出版社より献本御礼。
P. 237 おわりに本書はAV女優でもしようかな?と思っている女性や、娘を持つ親達に読んでほしい。
私はまさに後者に該当するのだが、まったくもってその通り。
これだけ「おいしくない」仕事、滅多にないのではないか。
本書「職業としてのAV女優」は、就活入門ではない。本書はAV女優になった後の話である。どれくらい稼げるのか。どれくらい続けられるのか。そして辞めた後どうなるのか…
その実態は、私の想像以上に「市場成熟後の普通の人気稼業」であった。
オビより日当3万円、倍率25倍、年齢不問
つまり、漫画家や作家と同じ。希望者は山ほどおり、デビューしても持続可能性に対する保証は一切ない。金の必要に迫られてやむにやまれずやるものではなく、「才能」に恵まれたものが「努力」を続けてなんぼの世界。
しかも、その「なんぼ」は年々下がっている。
これは肉体にも知能にも恵まれた一例だが、これですら「2005年デビュー」であるがゆえ「幸運な事例」であることが本書から読み解ける。
P. 87〈AV成熟後(06年〜現在)のAV女優の傾向〉
- セックス好き
- 企画単体、企画は応募女性が過半数。
- セックス好き、性的な好奇心旺盛。
- 高学歴化、社会的。一流大学、一流企業、現役OL、家庭人あなどなど、知的で清楚な美人、さらにスタイル抜群。また中年女性の増加。地方出身者は相変わらず多し。
- 非消費傾向、無駄遣いなどしない。遊ばない、ブランド物は買わない。
- 仕事をするのは生活のため。またセックスを楽しむため。人生はじめてのアウトサイダー体験を楽しんでいる。バレたらバレたで、OK。
- 素直で性格がいい、協調性がある。
- 彼氏なし、が増加
では2006年に何があったのか?それは本書の読んでのお楽しみ、なのであるが、それがもたらした結果といえば、こんな感じである。

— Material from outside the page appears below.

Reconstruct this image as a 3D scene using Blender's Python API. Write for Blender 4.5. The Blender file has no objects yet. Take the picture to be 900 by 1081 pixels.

河本準一×紅音ほたる「AV撮影現場の裏話」 | 世界は数字で出来ている紅音ほたる「私の場合は、水芸もあるんで、ポカリスエットを一日に12Lくらい飲んでるんですよ」
紅音ほたる「メーカーもスゴイ限られてたのが一気に増えて、事務所も一気に増えたんですよ。女優さんもスゴイ増えたんで。単体女優さんが高いわけじゃなくて。私の場合は、企画とド企画の間をずっとさまよって仕事してたんで、一番安いときで3万円くらいですよ」
紅音ほたる「一番いったときでも、80万円は超えないです」
才能があって努力しても金銭的に報われないという点で、むしろ(巷で言われる)アニメーターのようではないか。
アニメーターといえば、現在ではアダルトアニメも存在するのはご存知の通り。本書で一番不満だったのはそこで、「異業種からの侵略」に対する考察も欲しかった。AV女優がAVキャラに全て置き換えられる近未来というのは、歌手がヴォーカロイドに全て置き換えられる近未来と同様ありえなさそうではあるけれど、それでも初音ミクが歌にもたらしたのと同様の変化を、阿久女イクがポルノヴィデオにもたらす可能性は大いにある。あるいはUAVが戦場にもたらす可能性、か。
生身の人間を過酷な現場から遠ざければ遠ざけるほど、現場は残された者にとってより過酷になる、という可能性。「プロジェクト・ゼロ」においてセクサロイドを後押しするのは、日本初の女性総理大臣という設定だった。
しかし未来を待たずして、現状はかくも厳しい。
それがわかるだけでも、本書をひもとくに充分な理由である。
Dan the Father of Two
中身が中身だけに難しいけど、世界と比べて、どの程度のレベルなのかを分析してほしいものだ。